• [Stated problem]
Copy exactly the lines from the one containing "Reconstruct this image" to the one containing "return ((px - 1000) / F * Y, Y)", both lines included, and nothing else.

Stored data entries
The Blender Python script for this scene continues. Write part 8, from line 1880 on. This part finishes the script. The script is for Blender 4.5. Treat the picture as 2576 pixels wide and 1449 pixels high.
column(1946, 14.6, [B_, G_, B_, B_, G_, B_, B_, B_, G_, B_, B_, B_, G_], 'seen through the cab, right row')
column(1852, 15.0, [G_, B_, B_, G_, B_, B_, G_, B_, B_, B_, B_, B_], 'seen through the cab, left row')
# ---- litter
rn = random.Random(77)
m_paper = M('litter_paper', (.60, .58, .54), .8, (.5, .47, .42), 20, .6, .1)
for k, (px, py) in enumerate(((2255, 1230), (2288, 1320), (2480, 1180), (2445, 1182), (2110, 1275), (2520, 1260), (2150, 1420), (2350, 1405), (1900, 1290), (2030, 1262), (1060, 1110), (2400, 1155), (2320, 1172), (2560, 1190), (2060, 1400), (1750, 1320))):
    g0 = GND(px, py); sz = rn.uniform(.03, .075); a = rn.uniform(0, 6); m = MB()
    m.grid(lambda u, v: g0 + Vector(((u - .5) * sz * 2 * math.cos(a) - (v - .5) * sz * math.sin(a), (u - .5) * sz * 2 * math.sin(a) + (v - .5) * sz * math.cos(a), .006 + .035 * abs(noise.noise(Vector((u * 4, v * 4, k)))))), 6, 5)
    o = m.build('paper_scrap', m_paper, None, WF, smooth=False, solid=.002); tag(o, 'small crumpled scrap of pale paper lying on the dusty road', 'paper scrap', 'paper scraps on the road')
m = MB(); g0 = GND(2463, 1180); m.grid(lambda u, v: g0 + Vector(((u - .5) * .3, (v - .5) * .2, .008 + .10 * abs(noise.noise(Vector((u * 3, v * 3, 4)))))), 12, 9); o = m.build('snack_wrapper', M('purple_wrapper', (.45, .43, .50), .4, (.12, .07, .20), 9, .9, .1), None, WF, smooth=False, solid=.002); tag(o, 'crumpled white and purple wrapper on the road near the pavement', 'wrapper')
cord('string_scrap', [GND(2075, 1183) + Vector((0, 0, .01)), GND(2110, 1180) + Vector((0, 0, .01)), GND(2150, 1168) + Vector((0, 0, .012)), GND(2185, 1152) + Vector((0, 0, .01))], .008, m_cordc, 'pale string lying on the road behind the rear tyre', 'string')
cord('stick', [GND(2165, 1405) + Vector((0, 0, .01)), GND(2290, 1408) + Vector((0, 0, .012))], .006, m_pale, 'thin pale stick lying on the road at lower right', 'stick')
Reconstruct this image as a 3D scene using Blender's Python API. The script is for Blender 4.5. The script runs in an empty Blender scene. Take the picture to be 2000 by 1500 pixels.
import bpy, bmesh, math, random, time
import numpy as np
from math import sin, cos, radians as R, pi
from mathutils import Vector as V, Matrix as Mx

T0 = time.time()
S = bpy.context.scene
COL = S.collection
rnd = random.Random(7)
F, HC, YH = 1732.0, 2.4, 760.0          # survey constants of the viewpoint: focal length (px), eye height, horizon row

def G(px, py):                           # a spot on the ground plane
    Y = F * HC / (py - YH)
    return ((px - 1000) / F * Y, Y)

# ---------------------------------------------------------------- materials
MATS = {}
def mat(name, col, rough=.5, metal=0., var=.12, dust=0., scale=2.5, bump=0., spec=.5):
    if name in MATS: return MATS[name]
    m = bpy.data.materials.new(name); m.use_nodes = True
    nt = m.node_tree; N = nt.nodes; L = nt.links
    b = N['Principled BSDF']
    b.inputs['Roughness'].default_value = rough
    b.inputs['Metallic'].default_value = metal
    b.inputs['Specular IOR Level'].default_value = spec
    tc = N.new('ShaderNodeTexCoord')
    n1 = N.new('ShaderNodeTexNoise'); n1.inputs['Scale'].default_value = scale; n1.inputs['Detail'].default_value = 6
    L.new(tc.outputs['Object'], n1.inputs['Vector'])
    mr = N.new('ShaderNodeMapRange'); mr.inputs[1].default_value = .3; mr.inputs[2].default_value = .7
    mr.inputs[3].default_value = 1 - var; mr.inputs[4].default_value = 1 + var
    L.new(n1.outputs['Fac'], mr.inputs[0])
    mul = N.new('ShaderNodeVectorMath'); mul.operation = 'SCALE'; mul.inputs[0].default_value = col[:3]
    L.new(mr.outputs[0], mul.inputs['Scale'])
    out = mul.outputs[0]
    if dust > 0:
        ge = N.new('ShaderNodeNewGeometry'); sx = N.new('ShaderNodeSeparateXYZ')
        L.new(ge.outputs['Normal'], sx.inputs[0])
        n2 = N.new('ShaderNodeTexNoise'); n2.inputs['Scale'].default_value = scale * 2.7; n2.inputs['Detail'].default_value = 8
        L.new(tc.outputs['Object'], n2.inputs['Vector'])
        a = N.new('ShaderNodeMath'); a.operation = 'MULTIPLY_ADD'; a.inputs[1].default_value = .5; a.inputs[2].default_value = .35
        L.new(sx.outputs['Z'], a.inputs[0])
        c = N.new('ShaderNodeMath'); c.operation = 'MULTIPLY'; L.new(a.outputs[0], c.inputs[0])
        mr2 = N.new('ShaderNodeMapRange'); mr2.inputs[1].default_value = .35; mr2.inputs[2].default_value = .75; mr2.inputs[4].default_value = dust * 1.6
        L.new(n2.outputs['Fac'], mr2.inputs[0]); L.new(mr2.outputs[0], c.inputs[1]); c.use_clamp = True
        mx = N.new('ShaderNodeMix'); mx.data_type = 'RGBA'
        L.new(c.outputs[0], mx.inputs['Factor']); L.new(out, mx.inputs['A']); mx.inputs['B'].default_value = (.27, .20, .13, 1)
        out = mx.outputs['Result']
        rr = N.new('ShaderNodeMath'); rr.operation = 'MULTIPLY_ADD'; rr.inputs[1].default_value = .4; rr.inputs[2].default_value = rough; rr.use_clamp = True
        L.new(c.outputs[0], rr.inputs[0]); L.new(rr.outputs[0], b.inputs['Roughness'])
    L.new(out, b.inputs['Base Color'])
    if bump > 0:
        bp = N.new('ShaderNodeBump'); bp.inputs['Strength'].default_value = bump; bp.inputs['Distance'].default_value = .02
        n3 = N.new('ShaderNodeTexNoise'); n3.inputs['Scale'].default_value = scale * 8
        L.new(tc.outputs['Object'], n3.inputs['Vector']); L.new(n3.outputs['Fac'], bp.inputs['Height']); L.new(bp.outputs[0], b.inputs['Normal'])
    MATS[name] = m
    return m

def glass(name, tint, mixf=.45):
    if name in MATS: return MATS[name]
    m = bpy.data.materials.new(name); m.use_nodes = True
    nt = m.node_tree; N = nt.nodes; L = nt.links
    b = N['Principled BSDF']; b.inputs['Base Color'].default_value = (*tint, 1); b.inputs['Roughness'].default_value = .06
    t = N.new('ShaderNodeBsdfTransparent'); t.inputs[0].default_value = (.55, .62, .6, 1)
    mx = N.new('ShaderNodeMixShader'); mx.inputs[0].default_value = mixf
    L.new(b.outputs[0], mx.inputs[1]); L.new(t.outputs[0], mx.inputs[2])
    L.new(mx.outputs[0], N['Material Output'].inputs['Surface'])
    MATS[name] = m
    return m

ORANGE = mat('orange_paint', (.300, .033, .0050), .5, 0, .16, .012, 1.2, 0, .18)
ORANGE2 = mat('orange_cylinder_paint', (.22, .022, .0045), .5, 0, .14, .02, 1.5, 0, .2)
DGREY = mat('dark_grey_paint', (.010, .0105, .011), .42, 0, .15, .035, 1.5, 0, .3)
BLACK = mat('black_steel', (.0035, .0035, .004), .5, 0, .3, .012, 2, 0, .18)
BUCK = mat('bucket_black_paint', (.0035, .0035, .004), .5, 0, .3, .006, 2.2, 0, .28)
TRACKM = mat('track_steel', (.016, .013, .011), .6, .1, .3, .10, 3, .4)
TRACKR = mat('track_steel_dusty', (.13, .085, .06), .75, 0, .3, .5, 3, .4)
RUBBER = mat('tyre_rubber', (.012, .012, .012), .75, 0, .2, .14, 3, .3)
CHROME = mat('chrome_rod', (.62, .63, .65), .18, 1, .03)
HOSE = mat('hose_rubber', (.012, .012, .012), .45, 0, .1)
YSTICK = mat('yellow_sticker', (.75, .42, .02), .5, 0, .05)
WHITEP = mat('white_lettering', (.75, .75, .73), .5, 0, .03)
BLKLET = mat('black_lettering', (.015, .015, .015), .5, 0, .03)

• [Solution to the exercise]
Reconstruct this image as a 3D scene using Blender's Python API. The script is for Blender 4.5. The script runs in an empty Blender scene. Take the picture to be 2000 by 1500 pixels.
import bpy, bmesh, math, random, time
import numpy as np
from math import sin, cos, radians as R, pi
from mathutils import Vector as V, Matrix as Mx

T0 = time.time()
S = bpy.context.scene
COL = S.collection
rnd = random.Random(7)
F, HC, YH = 1732.0, 2.4, 760.0          # survey constants of the viewpoint: focal length (px), eye height, horizon row

def G(px, py):                           # a spot on the ground plane
    Y = F * HC / (py - YH)
    return ((px - 1000) / F * Y, Y)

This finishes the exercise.